Island Theatre at Your House

January 16, 2010 -  6:00 
(potluck drinks and hors d'oeuvres;
                reading starts at 7:00)

 Trouble in Mind  Alice Childress

Trouble In Mind  by Alice Childress

Hosted by Robin Simons 

Reservations call or email:   (206) 780-4353        r.a.simons@msn.com

Trouble in Mind, which had its premiere off-Broadway in 1955, is about a new Broadway play that has started rehearsals. The play-within-the-play, titled Chaos in Belleville, is an anti-lynching drama written by a white writer and set in the South.

It marks the first opportunity for Wiletta Mayer, an African American actress who has spent years in parts beneath her intelligence and talent, to play a leading lady. As the company begins its work, Wiletta and the white director clash over her take on the role. Set along the fault lines of the early Civil Rights movement, Trouble in Mind offers a disturbing and disarmingly funny look at the half-truths we tell ourselves about race relations and progress in America.

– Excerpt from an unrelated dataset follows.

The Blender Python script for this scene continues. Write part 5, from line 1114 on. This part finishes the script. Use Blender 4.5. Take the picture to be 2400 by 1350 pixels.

Childress’s drama was a critical and popular success from the beginning of its run Off-Broadway at the Greenwich Mews Theatre in 1955. Her first play to be presented outside the auspices of the American Negro Theatre in Harlem, it immediately drew the interest from producers seeking a Broadway run. But in an ironic twist echoing the tribulations of the characters in the play itself, the producers wanted changes to the script to make it more palatable to a commercial audience. Childress refused to compromise her artistic vision, and the play never ransferred, ending her chances of being the first African American woman playwright to have a work produced on Broadway. (Two years later that honor would go to Lorraine Hansberry for A Raisin in the Sun.) Trouble in Mind received a well-reviewed revival Off-Broadway in 1998 by the Negro Ensemble Company and was produced under the direction of Irene Lewis at Baltimore’s CENTERSTAGE in February 2007.

Alice Childress (1916-1994) was an actress, director, playwright, novelist, screenwriter, essayist, and activist. Born Louise Henderson in Charleston, South Carolina, in October, 1916 (though some sources, probably beginning with Childress herself, claim it was 1920), Alice Childress was raised in Harlem by her grandmother Eliza, herself the daughter of a freed slave. A failed marriage to actor Alvin Childress, famous as one of the television stars of Amos ‘n’ Andy, provided her with her professional name. She was a founding member of the American Negro Theatre in Harlem, which staged her early plays Florence and Just a Little Simple (based on the famous Langston Hughes character). In 1965 Childress wrote Wedding Band, which had its first major staging in 1972 at the New York Shakespeare Festival in a production co-directed by Childress and Joseph Papp. Today, she is best known for her novel for youth, A Hero Ain’t Nothin’ But a Sandwich, about a 13-year-old heroin addict. Childress herself wrote the screenplay for the 1978 film starring Cicely Tyson.